** start Entries provided **

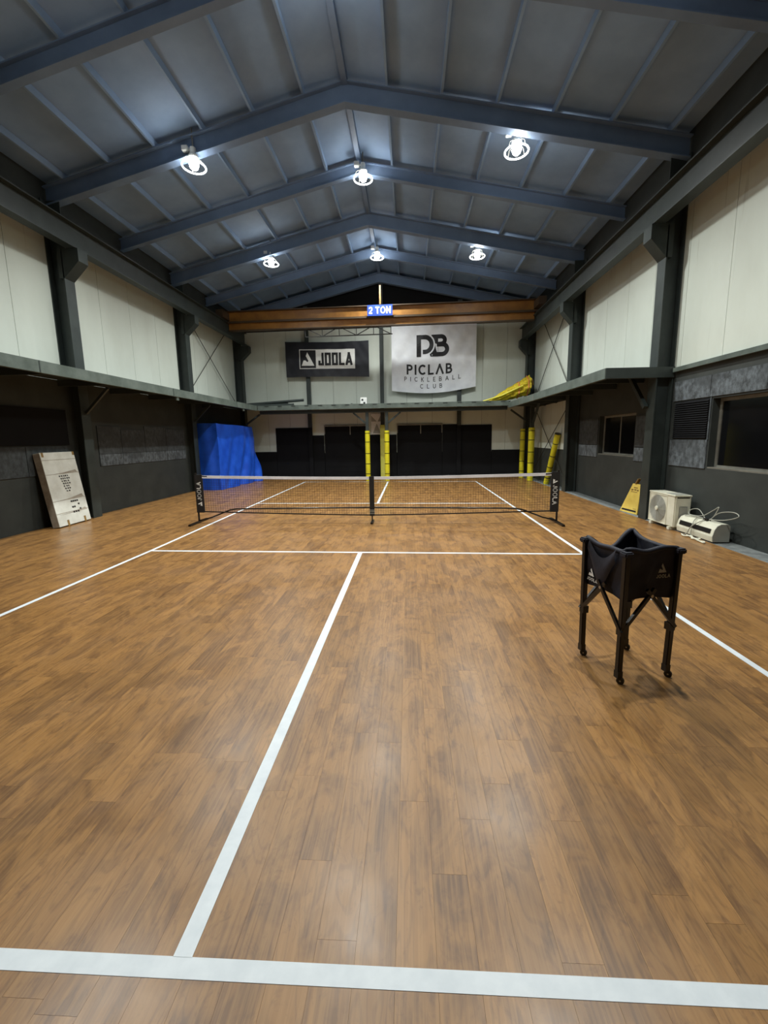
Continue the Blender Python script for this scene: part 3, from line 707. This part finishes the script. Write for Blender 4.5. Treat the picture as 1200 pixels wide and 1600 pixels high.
tarp.build('tarp_sheet', m_tarp, tp, smooth=True, fix=False)
MB().tube([side(k / 30, 0.0) [:2] + (0.012,) for k in range(31)], 0.012, 6).build('hem', m_tarp, tp)

# ---- leaning carton
ct = thing('flat_carton', (-5.77, -0.2, 0), 'long white carton with brown tape leaning against the left wall', 'carton')
b0, b1 = Vector((-5.74, -0.61, 0.0)), Vector((-5.80, 0.22, 0.0)); lean = Vector((-0.20, 0, 1.39)); t_ = Vector((-0.13, 0, -0.02))
rise = Vector((0, 0, 0.022))
MB().hexa([b0 + rise, b1 + rise, b1 + t_ + rise, b0 + t_ + rise], [b0 + lean, b1 + lean, b1 + lean + t_, b0 + lean + t_]).build('carton', m_card, ct, bevel=0.004)
nrm = (b1 - b0).cross(lean).normalized()
if nrm.x < 0: nrm = -nrm
Q = lambda u, v, o=0.003: tuple(b0 + rise + (b1 - b0) * u + (lean - rise) * v + nrm * o)
mb = MB(); mb.hexa([b0 + rise * 1.2 + Vector((-0.002, -0.003, 0)), b0 + t_ + rise * 1.2 + Vector((0, -0.003, 0)), b0 + t_ + rise * 1.2, b0 + rise * 1.2], [b0 + lean * 0.99 + Vector((-0.002, -0.003, 0)), b0 + lean * 0.99 + t_ + Vector((0, -0.003, 0)), b0 + lean * 0.99 + t_, b0 + lean * 0.99]).build('carton_side', m_cards, ct)
for u, v0, v1 in ((0.25, -0.01, 0.07), (0.78, -0.01, 0.07), (0.03, 0.94, 1.0), (0.93, 0.95, 1.0)):
    mb = MB(); flatpoly(mb, [(u, v0), (u + 0.06, v0), (u + 0.06, v1), (u, v1)], Q); mb.build('parcel_tape', m_tapeb, ct)
for v in (0.895, 0.70, 0.34, 0.17):
    mb = MB(); flatpoly(mb, [(0.0, v), (1, v), (1, v + 0.006), (0, v + 0.006)], lambda a, b: Q(a, b, 0.0025)); mb.build('seam', m_cards, ct)
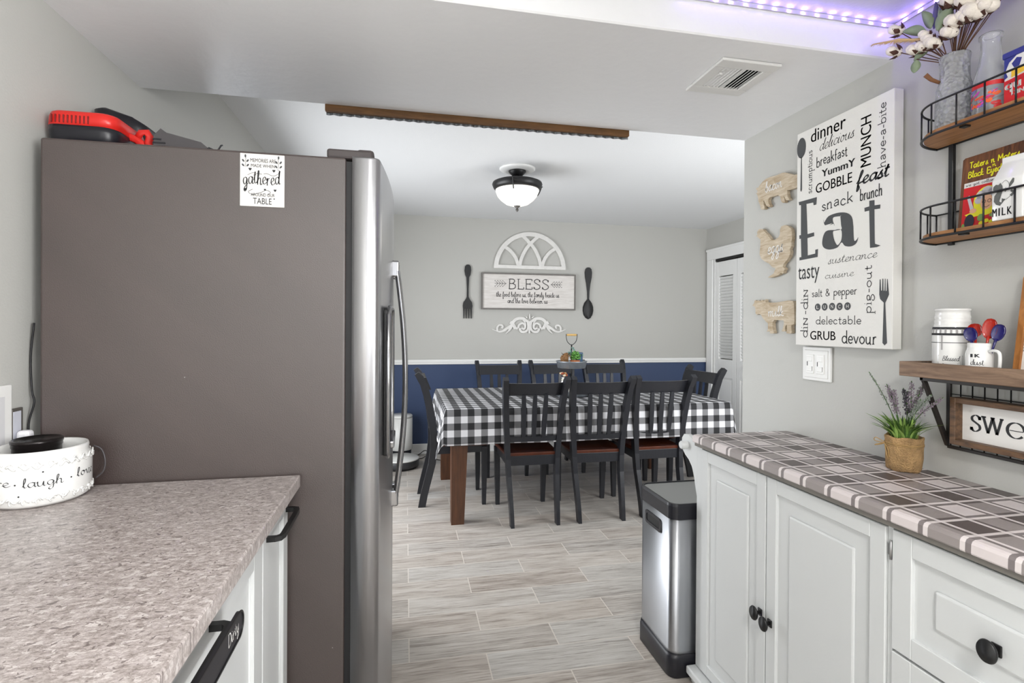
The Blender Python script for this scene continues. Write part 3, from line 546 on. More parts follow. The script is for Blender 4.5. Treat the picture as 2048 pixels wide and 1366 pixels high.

** end Entries provided **

▶ **The request**
Reproduce all of the material above word for word. Omit the pictures.

▶ **Response**
Continue the Blender Python script for this scene: part 3, from line 707. This part finishes the script. Write for Blender 4.5. Treat the picture as 1200 pixels wide and 1600 pixels high.
tarp.build('tarp_sheet', m_tarp, tp, smooth=True, fix=False)
MB().tube([side(k / 30, 0.0) [:2] + (0.012,) for k in range(31)], 0.012, 6).build('hem', m_tarp, tp)

# ---- leaning carton
ct = thing('flat_carton', (-5.77, -0.2, 0), 'long white carton with brown tape leaning against the left wall', 'carton')
b0, b1 = Vector((-5.74, -0.61, 0.0)), Vector((-5.80, 0.22, 0.0)); lean = Vector((-0.20, 0, 1.39)); t_ = Vector((-0.13, 0, -0.02))
rise = Vector((0, 0, 0.022))
MB().hexa([b0 + rise, b1 + rise, b1 + t_ + rise, b0 + t_ + rise], [b0 + lean, b1 + lean, b1 + lean + t_, b0 + lean + t_]).build('carton', m_card, ct, bevel=0.004)
nrm = (b1 - b0).cross(lean).normalized()
if nrm.x < 0: nrm = -nrm
Q = lambda u, v, o=0.003: tuple(b0 + rise + (b1 - b0) * u + (lean - rise) * v + nrm * o)
mb = MB(); mb.hexa([b0 + rise * 1.2 + Vector((-0.002, -0.003, 0)), b0 + t_ + rise * 1.2 + Vector((0, -0.003, 0)), b0 + t_ + rise * 1.2, b0 + rise * 1.2], [b0 + lean * 0.99 + Vector((-0.002, -0.003, 0)), b0 + lean * 0.99 + t_ + Vector((0, -0.003, 0)), b0 + lean * 0.99 + t_, b0 + lean * 0.99]).build('carton_side', m_cards, ct)
for u, v0, v1 in ((0.25, -0.01, 0.07), (0.78, -0.01, 0.07), (0.03, 0.94, 1.0), (0.93, 0.95, 1.0)):
    mb = MB(); flatpoly(mb, [(u, v0), (u + 0.06, v0), (u + 0.06, v1), (u, v1)], Q); mb.build('parcel_tape', m_tapeb, ct)
for v in (0.895, 0.70, 0.34, 0.17):
    mb = MB(); flatpoly(mb, [(0.0, v), (1, v), (1, v + 0.006), (0, v + 0.006)], lambda a, b: Q(a, b, 0.0025)); mb.build('seam', m_cards, ct)
The Blender Python script for this scene continues. Write part 3, from line 546 on. More parts follow. The script is for Blender 4.5. Treat the picture as 2048 pixels wide and 1366 pixels high.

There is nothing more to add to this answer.